A quote that ignores the insulation requirement on a full re-roof is either incomplete or planning to cut a corner you will be liable for later.

How to check you are being quoted fairly

Get three written quotes and read them like for like. The cheapest is rarely the bargain it looks, and the dearest is not automatically a rip-off. What you are looking for is a quote that itemises the work rather than giving one round number.

A fair, professional quote should spell out:

  • The covering material and brand, the underlay and the battens
  • Whether scaffolding is included and for how long
  • Stripping and disposal of the old roof
  • A clear position on Building Regulations and insulation
  • A day rate for any timber repairs found once the roof is open
  • A written guarantee, and whether it is insurance-backed

Be wary of any firm that pressures you to decide on the spot, asks for a large cash deposit up front, or cannot give a fixed address and registered company details. Check the contractor is registered with a recognised body. The NFRC find a contractor directory lets you confirm a roofer has passed financial, insurance and on-site checks before you let them on your roof.

Frequently asked questions

How long does a new roof last? It depends on the material. Concrete tiles last around 30 to 60 years, clay tiles 60 years or more, and natural slate can exceed 100 years. Flat roofs are shorter lived, from roughly 10 to 20 years for felt up to 30 years plus for EPDM rubber and GRP fibreglass.

Do I need scaffolding for a roof replacement? Almost always, yes. Working at height on a full re-roof requires scaffolding for safety and to meet site rules. It is one of the larger line items, so check whether your quote includes it or charges it separately.

Can I replace just part of my roof? You can, but be careful with the threshold. If you replace or refurbish more than 25 per cent of the roof area, the work falls under Building Regulations and the insulation must be upgraded to current standards. Replacing a few cracked tiles is a repair and does not trigger this.

Why are my quotes so far apart? Usually it comes down to what is included. One quote might bundle in scaffolding, disposal and insulation while another strips them out to look cheaper. Material grade also varies hugely, especially with slate. Compare the itemised detail, not just the bottom line.

Is a new roof covered by buildings insurance? Generally only when the damage is sudden and accidental, such as storm or fire damage. Wear and tear and a roof that has simply reached the end of its life are not covered. Check your policy wording before assuming you can claim.

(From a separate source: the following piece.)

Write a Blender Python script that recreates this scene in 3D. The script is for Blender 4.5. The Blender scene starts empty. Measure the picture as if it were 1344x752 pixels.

How do I know a roofer is qualified? Look for membership of a recognised scheme such as the NFRC Competent Person Scheme, ask for proof of public liability insurance, check the company is a registered business with a real address, and ask to see recent local work or references. A genuine guarantee in writing, ideally insurance-backed, is another sign of an established firm.

The bottom line

For most UK homes in 2026, a full pitched re-roof lands between £5,000 and £15,000, with material and roof complexity doing most of the moving. Get three itemised quotes, make sure scaffolding and the Building Regulations insulation requirement are accounted for, and check your roofer is properly registered. Do that and you will know whether the number in front of you is fair before you ever pick up the phone to book the job.